I checked my code and it should have the exact same run time as the official solution: my code iterates i through [0, q=primes.size()], x through [0, N], and j through [1, log(x)]. The official code iterates i through [0, primes.size()], j through [0, N], and pp through log(j) iterations.

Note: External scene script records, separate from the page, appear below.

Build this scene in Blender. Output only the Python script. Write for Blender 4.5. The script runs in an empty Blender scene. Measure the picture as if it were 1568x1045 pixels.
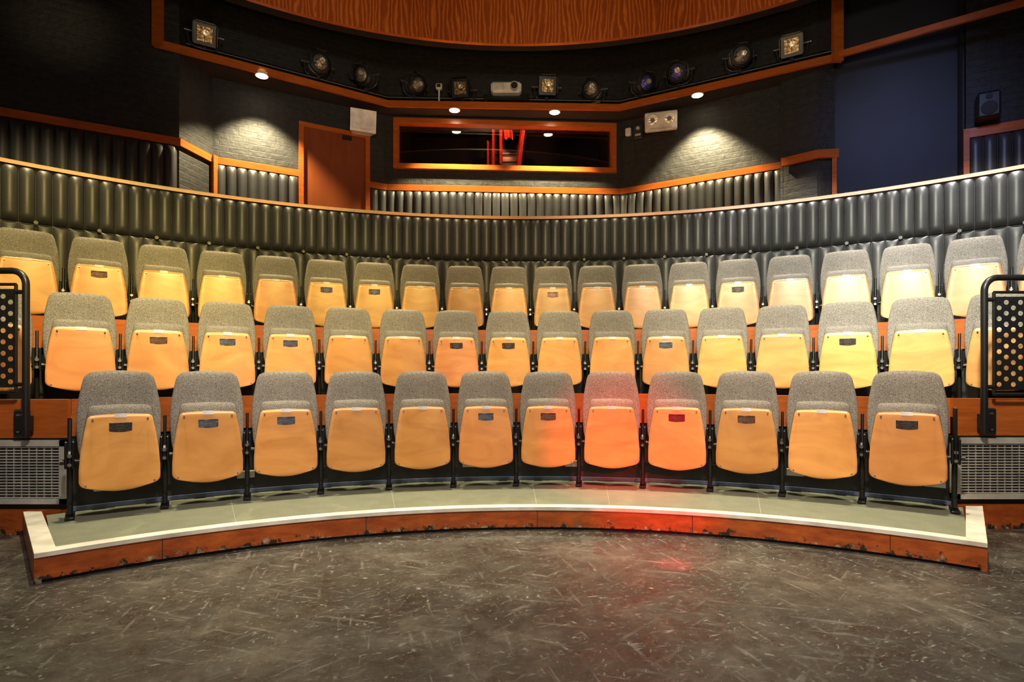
import bpy, math, random
from mathutils import Vector, Matrix
random.seed(7)
scn=bpy.context.scene
try:
    scn.view_settings.view_transform='Standard'
    scn.view_settings.look='None'
except Exception: pass

# ------------------------------------------------------------------ materials
def nmat(name):
    m=bpy.data.materials.new(name); m.use_nodes=True
    nt=m.node_tree; b=nt.nodes['Principled BSDF']
    return m,nt,b
def N(nt,t,**kw):
    n=nt.nodes.new(t)
    for k,v in kw.items():
        if k in n.inputs: n.inputs[k].default_value=v
        else: setattr(n,k,v)
    return n
def ramp(nt,stops):
    r=nt.nodes.new('ShaderNodeValToRGB'); e=r.color_ramp.elements
    while len(e)<len(stops): e.new(0.5)
    for i,(p,c) in enumerate(stops):
        e[i].position=p; e[i].color=(c[0],c[1],c[2],1)
    return r
def simple(name,col,rough=0.5,metal=0.0,noise=0.12,nscale=8.0,bump=0.0,bscale=60.0,spec=0.5):
    m,nt,b=nmat(name); L=nt.links
    tc=N(nt,'ShaderNodeTexCoord')
    nz=N(nt,'ShaderNodeTexNoise',Scale=nscale,Detail=4.0)
    L.new(tc.outputs['Object'],nz.inputs['Vector'])
    lo=tuple(c*(1-noise*2) for c in col); hi=tuple(min(1,c*(1+noise*2)) for c in col)
    r=ramp(nt,[(0.3,lo),(0.7,hi)])
    L.new(nz.outputs['Fac'],r.inputs['Fac']); L.new(r.outputs['Color'],b.inputs['Base Color'])
    b.inputs['Roughness'].default_value=rough; b.inputs['Metallic'].default_value=metal
    b.inputs['Specular IOR Level'].default_value=spec
    if bump>0:
        n2=N(nt,'ShaderNodeTexNoise',Scale=bscale,Detail=3.0)
        L.new(tc.outputs['Object'],n2.inputs['Vector'])
        bp=N(nt,'ShaderNodeBump',Strength=bump,Distance=0.01)
        L.new(n2.outputs['Fac'],bp.inputs['Height']); L.new(bp.outputs['Normal'],b.inputs['Normal'])
    return m
def emis(name,col,st):
    m,nt,b=nmat(name)
    b.inputs['Base Color'].default_value=(*col,1)
    b.inputs['Emission Color'].default_value=(*col,1); b.inputs['Emission Strength'].default_value=st
    return m
def wood(name,c1,c2,rough=0.35,scale=(1,1,14),rnd=0.0,nsc=2.2,dist=1.0,coord='Object'):
    m,nt,b=nmat(name); L=nt.links
    tc=N(nt,'ShaderNodeTexCoord'); mp=N(nt,'ShaderNodeMapping'); mp.inputs['Scale'].default_value=scale
    L.new(tc.outputs[coord],mp.inputs['Vector'])
    oi=N(nt,'ShaderNodeObjectInfo')
    va=N(nt,'ShaderNodeVectorMath',operation='ADD')
    L.new(mp.outputs['Vector'],va.inputs[0])
    ml=N(nt,'ShaderNodeMath',operation='MULTIPLY'); ml.inputs[1].default_value=37.0
    L.new(oi.outputs['Random'],ml.inputs[0]); L.new(ml.outputs[0],va.inputs[1])
    nz=N(nt,'ShaderNodeTexNoise',Scale=nsc,Detail=6.0,Distortion=dist)
    L.new(va.outputs[0],nz.inputs['Vector'])
    r=ramp(nt,[(0.3,c1),(0.7,c2)]); L.new(nz.outputs['Fac'],r.inputs['Fac'])
    if rnd>0:
        hs=N(nt,'ShaderNodeHueSaturation')
        mr=N(nt,'ShaderNodeMapRange'); mr.inputs['To Min'].default_value=1-rnd; mr.inputs['To Max'].default_value=1+rnd
        L.new(oi.outputs['Random'],mr.inputs['Value']); L.new(mr.outputs[0],hs.inputs['Value'])
        mr2=N(nt,'ShaderNodeMapRange'); mr2.inputs['To Min'].default_value=.490; mr2.inputs['To Max'].default_value=.508
        m2=N(nt,'ShaderNodeMath',operation='FRACT'); m3=N(nt,'ShaderNodeMath',operation='MULTIPLY'); m3.inputs[1].default_value=7.31
        L.new(oi.outputs['Random'],m3.inputs[0]); L.new(m3.outputs[0],m2.inputs[0]); L.new(m2.outputs[0],mr2.inputs['Value']); L.new(mr2.outputs[0],hs.inputs['Hue'])
        L.new(r.outputs['Color'],hs.inputs['Color']); L.new(hs.outputs['Color'],b.inputs['Base Color'])
    else: L.new(r.outputs['Color'],b.inputs['Base Color'])
    b.inputs['Roughness'].default_value=rough
    return m

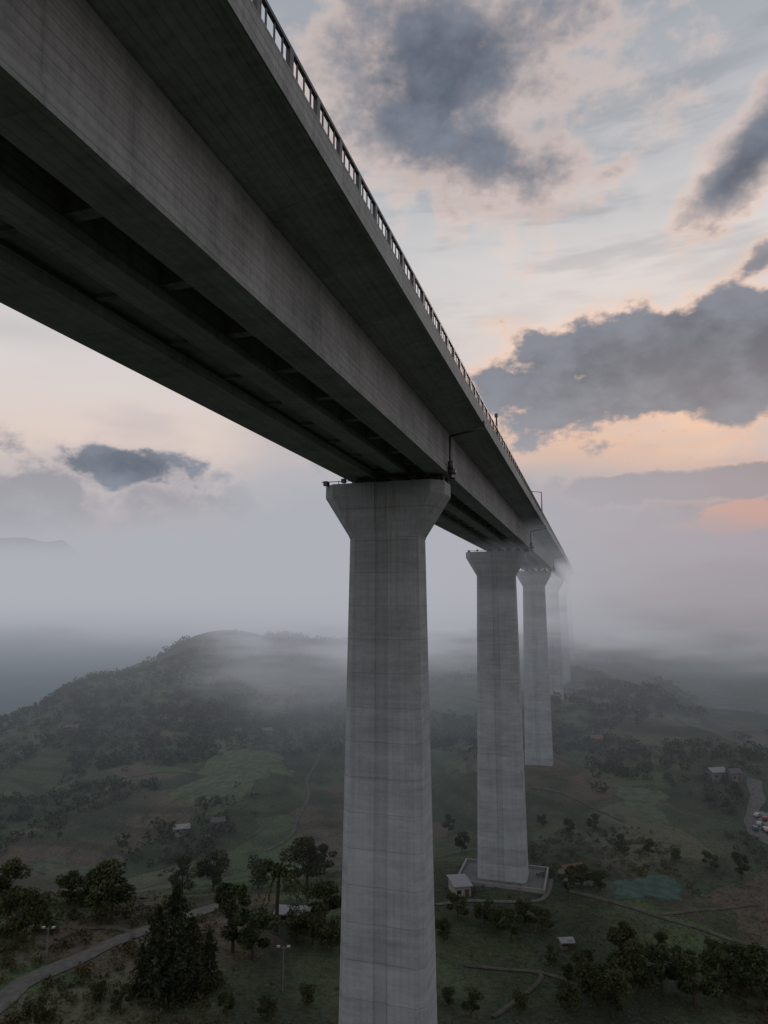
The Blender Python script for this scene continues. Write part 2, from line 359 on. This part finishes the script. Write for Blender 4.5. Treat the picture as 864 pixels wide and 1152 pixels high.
piers=[(51.6,-15.35,5.5,3.5,9.7,-46),(122.6,-16.3,6.6,3.8,10.4,None),(193.6,-15.5,5.8,3.8,9.4,None),(264.6,-15.0,5.4,3.6,9.1,None),
       (335.6,-14.6,5.2,3.6,9.1,None),(406.6,-14.35,5.2,3.6,9.1,None)]
def b2w(X,Y): return math.cos(YAW)*X+math.sin(YAW)*Y, -math.sin(YAW)*X+math.cos(YAW)*Y
bm=MB(); bm.box(-.38,.38,-.35,.35,9.5,9.78); bm.box(-.28,.28,-.27,.27,9.78,10.16); bmesh_=bm.mesh('bearing',M_rubber)
for Yp,Xp,W,D,CW,zb in piers:
    r,f_=b2w(Xp,Yp); g0=hz(r,f_)-3.5
    pe=add('pier',None,root,(Xp,Yp,0),label='tall tapered concrete pier with flared head')
    zt=5.2; hgt=zt-g0
    rings=[]
    for i in range(13):
        t=i/12; zz=g0+hgt*t; k=(1-t)
        rings.append(section(W+.030*hgt*k,D+.018*hgt*k,zz,.58))
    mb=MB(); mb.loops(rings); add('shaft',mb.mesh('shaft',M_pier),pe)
    mb=MB(); rs=[]
    for zz,wk,dk,ch in ((5.2,.015,.06,.58),(5.35,.03,.08,.58),(8.5,1,.6,.9),(9.42,1,.6,.9),(9.5,.99,.56,.9)):
        rs.append(section(W+.004+(CW-W)*wk,D+.004+dk,zz,ch))
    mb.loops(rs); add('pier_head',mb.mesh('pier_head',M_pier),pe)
    if Yp<300:
        for bx in (-10.95,-12.4,-14.0,-15.6,-17.3):
            for dy in (-.9,.9): add('bearing',bmesh_,pe,(bx-Xp,dy,0))
    mb=MB(); mb.box(-17.0,-11.0,Yp-.7,Yp+.7,10.35,13.58); add('diaphragm',mb.mesh('diaphragm',M_deck),root)
for k,(Yp,Xp) in enumerate(((51.6,-15.4),(122.6,-16.3),(193.6,-15.5))):
    mb=MB(); y0=Yp-1.2
    mb.tube((-10.02,y0,9.6),(-10.02,y0,12.9),.09,.09); mb.tube((-10.02,y0,12.9),(-7.4,y0,13.35),.09,.09); mb.tube((-7.4,y0,13.3),(-7.4,y0,13.9),.09,.09)
    mb.box(-10.16,-9.8,y0-.3,y0+.25,10.3,10.9); mb.box(-10.1,-9.55,y0-.55,y0-.1,9.85,10.2)
    mb.tube((-10.02,y0,9.6),(-9.6,y0-.5,9.5),.07,.07)
    add('drain_pipe',mb.mesh('drain_pipe',M_steel,True),root)
    mb=MB(); 
    for q in range(9):
        xx=Xp-4.6+q*1.15; mb.tube((xx,Yp-1.86,9.45),(xx,Yp-1.86,9.45+.28+.22*random.random()),.035,.035,6)
    mb.tube((Xp-4.9,Yp-1.86,9.72),(Xp+4.5,Yp-1.86,9.70),.03,.03,6); mb.box(Xp-4.75,Xp-4.4,Yp-1.9,Yp-1.4,9.45,9.8)
    mb.box(Xp-3.2,Xp-2.9,Yp-2.0,Yp-1.6,9.6,9.9); mb.box(Xp+1.2,Xp+1.7,Yp-1.95,Yp-1.5,9.5,9.8)
    add('service_rail',mb.mesh('service_rail',M_steel),root)
# low walled platform round the foot of the second pier
wx,wy=b2w(-16.3,122.6); gz=max(hz(wx+a,wy+b) for a in (-7,0,7) for b in (-5,0,5))
mb=MB(); rr_=[]
for sx,sy in ((-1,-1),(1,-1),(1,1),(-1,1)):
    rr_.append([(sx*7.2,sy*5.0,-2.5),(sx*7.2,sy*5.0,.55),(sx*6.9,sy*4.7,.55),(sx*6.9,sy*4.7,-2.5)])
mb.loops(rr_,closed=True)
M_plinth=flat('pale_platform_concrete',(.24,.24,.235),.9,ns=.8)
pl=add('retaining_wall',None,None,(wx,wy,gz),-YAW,label='low pale concrete retaining wall around the pier foot',category='wall')
add('wall',mb.mesh('wall',M_plinth),pl)
mb=MB(); mb.box(-6.88,6.88,-4.68,4.68,-2.4,.12); add('platform',mb.mesh('platform',flat('gravel_fill',(.13,.128,.12),.95,ns=2)),pl)
M_lampglass=flat('lamp_glass',(.30,.30,.28),.3)
for i,(Yl,hh,arm) in enumerate(((60,1.9,0),(117,4.2,-1.4))):
    wx,wy=b2w(XR-.02,Yl)
    o=add('bridge_lamp',None,None,(wx,wy,14.9),-YAW,label='slim grey road lamp on the viaduct edge' if arm else 'short grey marker post on the viaduct railing',category='street lamp',group='lamps along the viaduct edge')
    mb=MB(); mb.tube((0,0,0),(0,0,hh),.11,.07); mb.box(-.18,.18,-.18,.18,0,.12)
    if arm: mb.tube((0,0,hh-.05),(arm,0,hh+.15),.06,.045)
    add('pole',mb.mesh('pole',M_steel,False),o)
    mb=MB()
    if arm: mb.box(arm-.7,arm+.05,-.16,.16,hh+.06,hh+.2)
    else: mb.box(-.14,.14,-.14,.14,hh,hh+.3)
    add('lamp_head',mb.mesh('lamp_head',M_lampglass if arm else M_steel),o)
# ------------------------------------------------------------ roads and paths
M_road=flat('worn_road_surface',(.115,.11,.102),.95,ns=1.2,amt=.6); M_dirt=flat('dirt_track',(.085,.078,.064),.95,ns=.8,amt=.8)
ROADPTS=[]
def ribbon(name,pts,wid,mat,lab,lift=.22):
    P=[Vector((a,b)) for a,b in pts]; out=[]
    for i in range(len(P)-1):
        p0=P[max(i-1,0)];p1=P[i];p2=P[i+1];p3=P[min(i+2,len(P)-1)]; n=max(2,int((p2-p1).length/1.2))
        for k in range(n):
            t=k/n; out.append(.5*((2*p1)+(p2-p0)*t+(2*p0-5*p1+4*p2-p3)*t*t+(3*p1-p0-3*p2+p3)*t**3))
    out.append(P[-1]); V=[];Fc=[]
    if wid<2: out=[p+Vector((math.sin(i*.31)*.7+math.sin(i*.11)*.9,math.cos(i*.23)*.6)) for i,p in enumerate(out)]
    for i,p in enumerate(out):
        ROADPTS.append((p.x,p.y,wid/2))
        t=(out[min(i+1,len(out)-1)]-out[max(i-1,0)]).normalized(); nn=Vector((-t.y,t.x))
        zc=hz(p.x,p.y)
        for s in (-1,-.5,0,.5,1):
            q=p+nn*s*wid/2*(1+.14*math.sin(i*.9+s)+.1*math.sin(i*.37)); V.append((q.x,q.y,max(hz(q.x,q.y),zc-.3)+lift-(.12 if abs(s)==1 else 0)))
    for i in range(len(out)-1):
        for k in range(4): a=i*5+k; Fc.append((a,a+1,a+6,a+5))
    me=bpy.data.meshes.new(name); me.from_pydata(V,[],Fc); me.materials.append(mat); me.update()
    add(name,me,kind='structure',label=lab,category='road')
S=site
ribbon('road',[S(-40,1160),S(0,1130),S(22,1110),S(60,1092),S(100,1074),S(140,1057),S(180,1042),S(215,1030),S(245,1020)],2.5,M_road,'narrow grey lane winding over the grassy knoll')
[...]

This means the two programs should have the exact same runtime, but mine is timing out for some reason.
My code:
#include <iostream>
#include <bits/stdc++.h>
#include <fstream>
#include <string>
#include <cstdio>
#include <cstring>
#include <algorithm>
#include <math.h>
#include <numeric>
using namespace std;
using ll=long long;
int N, q=0, sieve[10001];
ll M, f[10001][1230];
vector<int> p={0};
void sieveMethod(){
for (int i=2; i<=N; i++) sieve[i]=0;
for (int x=2; x<=N; x++){
if (sieve[x]==0){
for (int j=2*x; j<=N; j+=x) sieve[j]=x;
q++;
}
}
for (int i=2; i<=N; i++){
if (sieve[i]==0) p.push_back(i);
}
}
int main() {
ifstream cin("exercise.in");
cin>>N>>M;
sieveMethod();
for (int i=0; i<=q; i++) f[0][i]=1;
for (int i=0; i<=N; i++) f[i][0]=1;
for (int i=1; i<=q; i++){
for (int x=1; x<=N; x++){
f[x][i]=f[x][i-1];
int m=(int)(log(x)/log(p[i]));
for (int j=1; j<=m; j++){
int pj=(int)(pow(p[i], j));
ll add=((ll)(pj)*f[x-pj][i-1])%M;
f[x][i]=(f[x][i]+add)%M;
}
}
}
ofstream fout("exercise.out");
fout<<f[N][q];
}
Huh, interesting. I did some more tests and it does seem to have something to do with m and not the pow operation inside the loop, or the fact that it’s a for loop (while m-- is also too slow). I’ve spent more than an hour already trying to figure out what’s going on but I still have no idea. Can someone help please?
Also, the solution in post #1 is wrong; the while loop in post #2 does not always take the same number of iterations as the solution in post #1 due to floating point inaccuracy.